Huawei has sold its budget consumer brand of Honor smartphones to Shenzhen Zhixin New Information Technology Co., Ltd.
Once the sale goes through Huawei will hold no shares, nor have any involvement in the management or decision-making of the Honor brand. Huawei said in a statement:
This move has been made by Honor’s industry chain to ensure its own survival. Over 30 agents and dealers of the Honor brand first proposed this acquisition.
Since its creation in 2013, the Honor brand has focused on the youth market by offering phones in the low- to mid-end price range. During these past seven years, Honor has developed into a smartphone brand that ships over 70 million units annually.
Huawei highly appreciates the continued dedication, attention, and support given by Honor’s consumers, channel sellers, suppliers, partners, and employees.
We hope this new Honor company will embark on a new road of honor with its shareholders, partners, and employees. We look forward to seeing Honor continue to create value for consumers and build a new intelligent world for young people.
One question that Huawei and Honor users may be asking is whether this means new Honor smartphones will be able to rejoin the Google ecosystem. Ben Wood, Chief of Research at CCS Insight says:
“There has been endless speculation that Huawei would divest Honor, so it is an important step that this is now official.
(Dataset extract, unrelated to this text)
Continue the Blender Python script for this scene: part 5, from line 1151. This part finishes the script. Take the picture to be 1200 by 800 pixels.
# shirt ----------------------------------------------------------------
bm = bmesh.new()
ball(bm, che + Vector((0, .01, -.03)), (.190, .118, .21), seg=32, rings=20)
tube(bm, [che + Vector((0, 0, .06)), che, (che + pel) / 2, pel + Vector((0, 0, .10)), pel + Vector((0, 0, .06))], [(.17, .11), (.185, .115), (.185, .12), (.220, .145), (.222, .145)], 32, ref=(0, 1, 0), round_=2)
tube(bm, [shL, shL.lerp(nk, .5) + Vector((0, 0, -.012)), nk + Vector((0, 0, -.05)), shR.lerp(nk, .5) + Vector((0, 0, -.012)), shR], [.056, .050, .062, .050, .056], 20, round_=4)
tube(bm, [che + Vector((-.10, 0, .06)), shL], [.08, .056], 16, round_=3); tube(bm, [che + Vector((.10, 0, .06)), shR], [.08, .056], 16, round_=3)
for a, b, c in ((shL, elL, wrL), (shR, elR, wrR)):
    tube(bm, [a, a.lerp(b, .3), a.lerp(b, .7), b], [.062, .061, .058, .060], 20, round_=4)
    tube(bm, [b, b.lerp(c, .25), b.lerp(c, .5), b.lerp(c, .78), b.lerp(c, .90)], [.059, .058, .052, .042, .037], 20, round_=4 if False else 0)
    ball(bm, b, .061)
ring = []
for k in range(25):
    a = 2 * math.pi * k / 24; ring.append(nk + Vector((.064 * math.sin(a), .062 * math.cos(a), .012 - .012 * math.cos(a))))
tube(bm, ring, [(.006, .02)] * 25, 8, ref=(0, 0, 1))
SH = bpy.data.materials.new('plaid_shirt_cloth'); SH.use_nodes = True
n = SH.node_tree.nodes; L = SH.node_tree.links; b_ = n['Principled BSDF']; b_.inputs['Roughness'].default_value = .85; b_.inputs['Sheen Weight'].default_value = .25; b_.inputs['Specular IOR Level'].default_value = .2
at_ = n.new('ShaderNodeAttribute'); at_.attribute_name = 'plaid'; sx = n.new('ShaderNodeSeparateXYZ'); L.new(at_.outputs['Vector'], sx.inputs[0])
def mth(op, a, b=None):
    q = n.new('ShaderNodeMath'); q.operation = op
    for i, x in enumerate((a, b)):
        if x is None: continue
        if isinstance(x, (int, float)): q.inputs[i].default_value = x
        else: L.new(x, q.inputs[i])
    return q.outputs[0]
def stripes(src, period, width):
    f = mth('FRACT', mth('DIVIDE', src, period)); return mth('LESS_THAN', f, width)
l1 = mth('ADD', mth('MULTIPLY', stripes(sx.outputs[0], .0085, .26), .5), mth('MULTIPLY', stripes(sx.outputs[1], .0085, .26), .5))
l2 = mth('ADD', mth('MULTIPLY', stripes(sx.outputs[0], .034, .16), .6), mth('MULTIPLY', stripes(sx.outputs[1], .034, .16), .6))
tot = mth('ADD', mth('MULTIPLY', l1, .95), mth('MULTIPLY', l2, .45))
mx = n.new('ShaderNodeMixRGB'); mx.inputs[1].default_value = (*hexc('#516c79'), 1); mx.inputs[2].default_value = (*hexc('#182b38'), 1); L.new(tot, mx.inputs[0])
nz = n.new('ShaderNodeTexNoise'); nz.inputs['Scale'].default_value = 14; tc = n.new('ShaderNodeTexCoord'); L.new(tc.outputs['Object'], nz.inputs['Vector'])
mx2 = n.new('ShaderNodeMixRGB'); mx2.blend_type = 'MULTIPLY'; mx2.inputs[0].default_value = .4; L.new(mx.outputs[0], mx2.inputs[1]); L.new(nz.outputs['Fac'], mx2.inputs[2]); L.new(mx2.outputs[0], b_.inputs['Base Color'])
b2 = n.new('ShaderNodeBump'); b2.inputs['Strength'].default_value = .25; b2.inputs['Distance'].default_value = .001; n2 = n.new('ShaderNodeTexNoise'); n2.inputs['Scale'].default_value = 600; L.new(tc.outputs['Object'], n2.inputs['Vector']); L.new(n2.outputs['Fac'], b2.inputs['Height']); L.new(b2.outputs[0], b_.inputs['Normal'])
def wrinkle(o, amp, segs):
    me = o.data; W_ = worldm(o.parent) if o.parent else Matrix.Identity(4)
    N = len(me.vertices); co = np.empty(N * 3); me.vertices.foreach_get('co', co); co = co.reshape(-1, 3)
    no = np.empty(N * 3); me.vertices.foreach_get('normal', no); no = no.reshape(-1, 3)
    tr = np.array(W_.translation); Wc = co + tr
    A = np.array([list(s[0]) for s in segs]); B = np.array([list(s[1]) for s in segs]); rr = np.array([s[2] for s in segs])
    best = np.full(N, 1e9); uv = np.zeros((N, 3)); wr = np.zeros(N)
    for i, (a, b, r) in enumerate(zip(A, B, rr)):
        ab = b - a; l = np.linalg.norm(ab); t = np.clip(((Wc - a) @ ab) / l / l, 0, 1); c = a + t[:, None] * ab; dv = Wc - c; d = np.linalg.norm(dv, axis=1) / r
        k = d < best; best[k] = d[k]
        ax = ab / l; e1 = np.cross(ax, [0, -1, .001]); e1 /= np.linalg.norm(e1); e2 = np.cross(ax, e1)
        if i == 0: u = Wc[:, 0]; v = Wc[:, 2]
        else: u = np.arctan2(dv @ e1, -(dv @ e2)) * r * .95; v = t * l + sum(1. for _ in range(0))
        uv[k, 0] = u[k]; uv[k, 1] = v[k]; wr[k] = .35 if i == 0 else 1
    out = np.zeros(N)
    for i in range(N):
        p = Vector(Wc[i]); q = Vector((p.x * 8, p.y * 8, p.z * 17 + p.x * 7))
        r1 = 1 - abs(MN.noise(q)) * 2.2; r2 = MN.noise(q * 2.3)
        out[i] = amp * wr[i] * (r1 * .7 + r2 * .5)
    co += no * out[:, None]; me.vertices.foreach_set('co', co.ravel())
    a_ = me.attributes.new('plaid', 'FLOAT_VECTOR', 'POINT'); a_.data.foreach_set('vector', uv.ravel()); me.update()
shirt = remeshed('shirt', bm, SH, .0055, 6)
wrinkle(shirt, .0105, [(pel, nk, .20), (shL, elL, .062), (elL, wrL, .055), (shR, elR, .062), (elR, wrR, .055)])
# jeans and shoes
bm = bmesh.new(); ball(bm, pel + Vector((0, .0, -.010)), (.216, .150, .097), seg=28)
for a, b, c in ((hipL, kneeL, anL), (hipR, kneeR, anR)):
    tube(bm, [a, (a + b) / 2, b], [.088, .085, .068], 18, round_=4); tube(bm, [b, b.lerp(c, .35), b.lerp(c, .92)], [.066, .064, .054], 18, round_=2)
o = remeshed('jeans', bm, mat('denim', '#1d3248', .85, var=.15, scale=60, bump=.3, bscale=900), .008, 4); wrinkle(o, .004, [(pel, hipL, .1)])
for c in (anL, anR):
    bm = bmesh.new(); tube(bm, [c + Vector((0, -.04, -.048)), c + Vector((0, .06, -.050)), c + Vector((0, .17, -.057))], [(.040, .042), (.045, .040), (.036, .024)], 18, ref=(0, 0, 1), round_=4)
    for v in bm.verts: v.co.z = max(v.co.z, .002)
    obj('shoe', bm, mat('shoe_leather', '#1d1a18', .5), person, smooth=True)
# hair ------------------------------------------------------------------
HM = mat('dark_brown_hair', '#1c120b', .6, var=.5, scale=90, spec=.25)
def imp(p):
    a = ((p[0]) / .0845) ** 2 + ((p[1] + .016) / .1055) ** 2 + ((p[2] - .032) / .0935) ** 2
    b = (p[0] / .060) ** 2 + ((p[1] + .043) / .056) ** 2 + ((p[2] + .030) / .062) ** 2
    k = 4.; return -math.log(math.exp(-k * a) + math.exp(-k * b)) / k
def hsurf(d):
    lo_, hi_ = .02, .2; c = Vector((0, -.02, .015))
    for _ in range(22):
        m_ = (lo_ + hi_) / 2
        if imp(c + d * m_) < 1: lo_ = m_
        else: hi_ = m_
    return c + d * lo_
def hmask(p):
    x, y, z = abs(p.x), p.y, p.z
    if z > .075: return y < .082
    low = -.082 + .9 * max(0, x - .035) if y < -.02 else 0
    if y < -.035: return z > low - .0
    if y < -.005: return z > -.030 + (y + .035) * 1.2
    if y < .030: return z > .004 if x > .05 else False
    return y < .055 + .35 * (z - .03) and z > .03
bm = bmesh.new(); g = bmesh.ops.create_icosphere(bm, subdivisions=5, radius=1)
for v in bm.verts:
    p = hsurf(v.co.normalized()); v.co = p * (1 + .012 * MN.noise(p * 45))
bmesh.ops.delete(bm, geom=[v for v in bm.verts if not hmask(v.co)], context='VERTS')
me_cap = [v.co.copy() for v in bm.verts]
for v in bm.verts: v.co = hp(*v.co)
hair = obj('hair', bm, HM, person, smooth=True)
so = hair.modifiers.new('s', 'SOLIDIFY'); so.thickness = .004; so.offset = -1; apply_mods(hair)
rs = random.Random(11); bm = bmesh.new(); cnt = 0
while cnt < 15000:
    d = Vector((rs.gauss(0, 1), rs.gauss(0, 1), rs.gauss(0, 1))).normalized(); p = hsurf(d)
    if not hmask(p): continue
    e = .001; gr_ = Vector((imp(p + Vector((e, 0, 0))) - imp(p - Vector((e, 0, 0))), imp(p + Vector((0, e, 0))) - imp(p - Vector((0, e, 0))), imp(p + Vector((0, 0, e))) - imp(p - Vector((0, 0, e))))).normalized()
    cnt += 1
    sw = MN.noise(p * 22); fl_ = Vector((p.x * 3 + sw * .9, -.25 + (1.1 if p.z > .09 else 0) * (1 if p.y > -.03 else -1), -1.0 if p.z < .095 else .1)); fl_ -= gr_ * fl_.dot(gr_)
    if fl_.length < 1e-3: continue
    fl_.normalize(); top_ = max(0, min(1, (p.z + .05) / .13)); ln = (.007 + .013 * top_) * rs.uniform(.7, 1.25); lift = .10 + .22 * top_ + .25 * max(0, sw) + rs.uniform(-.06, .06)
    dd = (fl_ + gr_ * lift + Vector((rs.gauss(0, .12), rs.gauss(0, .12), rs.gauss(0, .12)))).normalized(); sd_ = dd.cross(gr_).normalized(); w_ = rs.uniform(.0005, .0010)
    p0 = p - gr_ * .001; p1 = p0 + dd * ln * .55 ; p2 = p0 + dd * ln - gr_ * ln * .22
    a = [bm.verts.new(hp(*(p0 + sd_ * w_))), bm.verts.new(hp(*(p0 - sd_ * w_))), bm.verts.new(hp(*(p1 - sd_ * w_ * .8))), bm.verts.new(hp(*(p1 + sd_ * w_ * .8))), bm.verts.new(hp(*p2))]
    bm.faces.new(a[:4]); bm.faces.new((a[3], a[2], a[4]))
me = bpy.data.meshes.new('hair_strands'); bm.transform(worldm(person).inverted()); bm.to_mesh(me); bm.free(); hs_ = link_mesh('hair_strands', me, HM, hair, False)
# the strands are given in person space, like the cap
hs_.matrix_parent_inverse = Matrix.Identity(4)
However, at this stage there is a distinct lack of detail on the next steps making it hard to understand what direction the new business will take and how it will recover? We assume that the goal will be for the new independent company to re-establish ties with Google and component suppliers.
“It seems Huawei had few other options other than closing or divesting the Honor division given the punitive sanctions imposed by the US administration. This is underlined by the comment in the press statement that this was ‘made by Honor’s industry chain to ensure its own survival.
“At its peak, Honor was shipping 70 million phones annually. Given its historic dependence on Huawei for product development and scale it will be interesting to see whether an independent entity will be able to recover.
“The Honor brand was historically focused on mid- and low-tier devices targeted at younger customers. This is one of the most competitive Android smartphone product segments so this new version of Honor will need to work hard to compete with rivals such as Realme and Xiaomi who have been aggressively focused on this market opportunity as Honor sales have declined.”